Baca juga: Baiq Nuril: Terima Kasih Presiden Dukung Saya Cari Keadilan
Sebelumnya, terpidana kasus ITE, Baiq Nuril Maknun menyampaikan rasa terima kasih atas perhatian dan kepedulian yang ditunjukkan Presiden Joko Widodo (Jokowi) atas kasus yang menimpanya. Baiq Nuril juga berterimakasih kepada seluruh masyarakat yang telah memberikan dukungan untuk dirinya.
"Saya menyampaikan rasa terima kasih pada Presiden yang sudah mendukung saya untuk mencari keadilan," kata Nuril di Mataram, Selasa (20/11).
Baiq Nuril didampingi kuasa hukumnya, Joko Dumadi dan Hendro Purba, menyampaikan itu dalam jumpa pers di gedung Fakultas Hukum Universitas Mataram (Unram). Hadir bersama Nuril, anggota DPR RI dari PDIP Rieke Diah Pitaloka.
Nuril mengatakan, berita tentang penundaan eksekusi dirinya yang dikeluarkan Kejaksaan Agung merupakan bentuk dukungan morel dari Presiden Jokowi dan banyak masyarakat Indonesia yang sudah peduli pada dirinya. "Saya tidak bayangkan, tanpa dukungan semua pihak, pasti saya akan sulit mendapatkan keadilan yang sebenarnya," ucapnya.
Sebelumnya, Presiden Jokowi mengatakan, Baiq Nuril masih bisa melakukan upaya hukum dengan mengajukan proses Peninjauan Kembali (PK) ke Mahkamah Agung (MA). Jokowi mengatakan, proses hukum melalui PK tersebut perlu dilakukan untuk mencari keadilan bagi Baiq Nuril. Ia pun mengaku mendukung upaya Baiq Nuril untuk mencari keadilan hukum baginya.
"Namun, dalam mencari keadilan Ibu Baiq Nuril masih bisa mengajukan upaya hukum yaitu PK," ujar Jokowi di pasar tradisional Sidoharjo, Kabupaten Lamongan, Senin (19/11).
Jokowi berharap, melalui proses PK tersebut, nantinya Mahkamah Agung dapat memutuskan kasus ini dengan adil. "Kita berharap nantinya melalui PK, Mahkamah Agung dapat memberikan keputusan yang seadil-adilnya. Saya sangat mendukung Ibu Baiq Nurul mencari keadilan," ucapnya.

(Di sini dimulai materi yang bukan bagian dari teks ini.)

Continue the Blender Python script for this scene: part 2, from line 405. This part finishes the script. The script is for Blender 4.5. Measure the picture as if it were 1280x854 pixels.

Kendati demikian, jika dalam proses pengajuan PK nanti Baiq Nuril dinilai tidak mendapatkan keadilan, ia menegaskan, Baiq Nuril dapat mengajukan grasi kepada Presiden.
"Seandainya nanti PK-nya masih belum mendapatkan keadilan, bisa mengajukan grasi ke Presiden," ujarnya.
Ia menegaskan, Presiden hanya dapat membantu kasus Baiq Nuril jika telah mengajukan grasi. Selama masih proses hukum, lanjutnya, Presiden tak bisa mengintervensi putusan hukum.
Namun, Jokowi juga mengingatkan masyarakat harus menghormati proses hukum dalam kasus ini. "Sebagai kepala pemerintahan, saya tidak mungkin, tidak bisa intervensi putusan tersebut. Ini harus tahu. Memang tahapannya seperti itu. Kalau sudah mengajukan grasi ke Presiden nah nanti itu bagian saya," ujarnya.
Baiq Nuril Maknun, seorang guru honorer di SMAN 7 Mataram, merekam pembicaraannya dengan mantan kepala sekolahnya pada 2017 lalu yang berisi cerita hubungan seksual dengan orang yang bukan pasangan resminya. Nuril merekam percakapan tersebut sebagai cara untuk melindungi dirinya serta bukti bahwa dia tidak memiliki hubungan khusus dengan pelaku.
Nuril dilaporkan pimpinannya itu karena dituduh menyebarkan rekaman tersebut. Di persidangan, terungkap bahwa tidak ada unsur kesengajaan dan tanpa hak mendistribusikan informasi yang dituduhkan. Majelis hakim pada persidangan 2017 lalu menyatakan yang mendistribusikan rekaman tersebut adalah rekan kerja Nuril.
PN Mataram memutuskan Nuril tidak bersalah. Jaksa mengajukan kasasi ke MA atas vonis tersebut yang memutuskan Nuril bersalah dengan hukuman penjara selama enam bulan dan denda Rp 500 juta subsider tiga bulan kurungan.